Versklavung und Religionszugehörigkeit
Für die europäische Sklavereigeschichte sind besonders die Voraussetzungen interessant, die eine Versklavung rechtfertigten. So wurde in der Frühen Neuzeit zum Beispiel darüber diskutiert, ob das Verbot, Christen zu versklaven, auch für Häretiker gelte. Zudem waren einige Theologen der Ansicht, dass auch der Islam nichts anderes als eine christliche Häresie sei. Der theologische Disput über das Wesen des Islam bekommt somit vor dem Hintergrund der Sklaverei eine besondere Brisanz. Durchgesetzt hat sich eine Unterscheidung zwischen Muslimen und christlichen Häretikern: Die Versklavung von Muslimen war unproblematisch, während christliche Häretiker grundsätzlich in die gewohnheitsrechtliche Regelung der Nichtversklavung von Christen einbezogen wurden. Allerdings wurde immer wieder gegen diese Regelung verstoßen, was dann zu Protesten führte (zum Beispiel bei der Versklavung orthodoxer Christen). Häretiker konnten ferner über das Rekrutierungssystem der Verurteilung in Sklaverei geraten, vorausgesetzt man fasst die Strafgefangenen auch unter die Sklaven. So ließ der französische König Ludwig XIV. zum Beispiel nach der Widerrufung des Ediktes von Nantes 1685 die französischen Calvinisten (Hugenotten) zur Galeere verurteilen. Was sie im Fall des Kriegsrechts vor der Sklaverei geschützt hätte, war auf der Seite des Strafrechts der Grund ihrer Gefangennahme: Ihr aus katholischer Sicht häretisches Bekenntnis. Diese Maßnahme betraf aber nur einen kleinen Teil der Hugenotten und kann nicht verallgemeinert werden (vgl. II.1.1.7).
Zusammenfassend lässt sich festhalten, dass Sklaverei ein Phänomen mit vielen Gesichtern ist. Es ist unmöglich, sie allgemeingültig zu definieren. Sklaverei kam in den meisten Kulturen der Menschheit vor. Sie ist ein Thema der Politik-, Wirtschafts-, und Sozialgeschichte. Indem Religionen über sie reflektieren, Verhaltensnormen vorgeben, legitimieren und trösten, spielen auch sie eine wichtige Rolle in der Geschichte der Sklaverei. Dieses Studienbuch beabsichtigt nicht, eine umfassende Geschichte der Sklaverei in der Frühen Neuzeit vorzulegen, sondern legt zwei Schwerpunkte: Zum einen soll der Sklaverei in Europa ebenso viel Beachtung geschenkt werden wie der außereuropäischen. Damit soll ein Geschichtsbild korrigiert werden, das in Europa eine ‚slave-free zone‘ sieht. Zum anderen soll der Faktor Religion stärker gewichtet werden als dies bisher unter den Vorzeichen einer wirtschaftsgeschichtlich dominierten Perspektive der Fall ist.

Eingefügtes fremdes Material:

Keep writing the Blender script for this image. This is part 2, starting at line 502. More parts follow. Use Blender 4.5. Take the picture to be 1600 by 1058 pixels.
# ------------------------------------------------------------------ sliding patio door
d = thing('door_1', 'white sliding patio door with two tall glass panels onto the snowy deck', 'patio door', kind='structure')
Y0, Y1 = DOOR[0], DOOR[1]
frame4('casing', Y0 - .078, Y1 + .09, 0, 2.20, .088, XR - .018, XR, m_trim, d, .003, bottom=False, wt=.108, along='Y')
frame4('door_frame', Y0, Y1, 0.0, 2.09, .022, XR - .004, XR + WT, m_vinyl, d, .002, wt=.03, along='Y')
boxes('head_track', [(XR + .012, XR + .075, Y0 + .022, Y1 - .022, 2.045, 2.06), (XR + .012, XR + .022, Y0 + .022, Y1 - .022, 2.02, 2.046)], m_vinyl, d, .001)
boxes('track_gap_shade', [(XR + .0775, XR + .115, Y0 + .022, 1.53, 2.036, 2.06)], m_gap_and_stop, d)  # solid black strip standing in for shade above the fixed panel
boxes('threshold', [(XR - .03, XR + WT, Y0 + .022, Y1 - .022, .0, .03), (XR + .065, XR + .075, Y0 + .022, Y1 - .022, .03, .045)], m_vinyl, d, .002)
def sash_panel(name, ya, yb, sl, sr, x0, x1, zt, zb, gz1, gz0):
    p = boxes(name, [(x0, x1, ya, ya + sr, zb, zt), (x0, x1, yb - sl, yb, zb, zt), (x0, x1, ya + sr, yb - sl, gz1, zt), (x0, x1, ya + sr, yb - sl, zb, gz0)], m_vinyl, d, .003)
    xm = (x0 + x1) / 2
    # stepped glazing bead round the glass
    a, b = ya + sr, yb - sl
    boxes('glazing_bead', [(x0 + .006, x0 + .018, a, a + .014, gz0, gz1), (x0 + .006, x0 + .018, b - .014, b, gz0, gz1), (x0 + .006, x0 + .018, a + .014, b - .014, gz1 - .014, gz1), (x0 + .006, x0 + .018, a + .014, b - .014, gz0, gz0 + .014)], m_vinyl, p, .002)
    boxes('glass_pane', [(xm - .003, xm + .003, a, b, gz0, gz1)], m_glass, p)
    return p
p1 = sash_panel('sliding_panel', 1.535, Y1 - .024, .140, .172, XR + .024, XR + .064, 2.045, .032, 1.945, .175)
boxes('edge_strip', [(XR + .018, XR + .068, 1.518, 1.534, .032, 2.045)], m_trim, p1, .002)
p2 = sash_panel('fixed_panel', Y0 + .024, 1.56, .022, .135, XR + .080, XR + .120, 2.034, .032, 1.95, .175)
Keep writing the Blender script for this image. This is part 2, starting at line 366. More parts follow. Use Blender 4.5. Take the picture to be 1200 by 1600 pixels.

Sklaverei als Bestandteil europäischer Geschichte
Bis heute denkt man bei Sklaverei meist an die Antike oder an Amerika, an die Indios und den transatlantischen Sklavenhandel. Bis heute findet sich in den geschichtlichen Überblicksdarstellungen zur Frühen Neuzeit kaum ein Hinweis darauf, dass Sklaverei auch in dieser Epoche noch zur Realität christlicher Gesellschaften im Mittelmeerraum gehörte – und damit auch zur europäischen Geschichte.
Das ist kein Zufall. Schon die Zeitgenossen selbst vermieden eine Identifikation Europas mit Sklaverei. Vielmehr wurden der Orient und seine muslimischen Sklavenhalter dem zivilisierten Abendland gegenübergestellt. So spielt die Sklaverei durchaus eine Rolle in der frühneuzeitlichen Konstruktion einer europäischen Identität, die in Abgrenzung zum ‚anderen‘ entwickelt wird.
E
Identitäten
Der Begriff der Identität hat im Bereich der Geschichtswissenschaft seit den 1980er Jahren Konjunktur. Er umfasst sowohl den Bereich biographisch personaler Identität als auch unterschiedliche Formen kollektiver Identitäten. Bei kollektiven Identitäten unterscheidet man Geschlechteridentität, ethnische Identität und nationale Identität. Es geht um Wir-Gruppen, die nach Benedict Anderson als vorgestellte Gemeinschaften‘ (imagined communities) aufzufassen sind. Bei der Frage nach einer europäischen Identität geht es um das Konstrukt einer vorgestellten Gemeinschaft Europa, das wiederum kulturelle Werte darstellt und erzeugt. Identität inszeniert sich zwar selbst als etwas gesetztes, gewissermaßen Wesenhaftes, ist in Wirklichkeit jedoch Teil einer sozialen und politischen Praxis.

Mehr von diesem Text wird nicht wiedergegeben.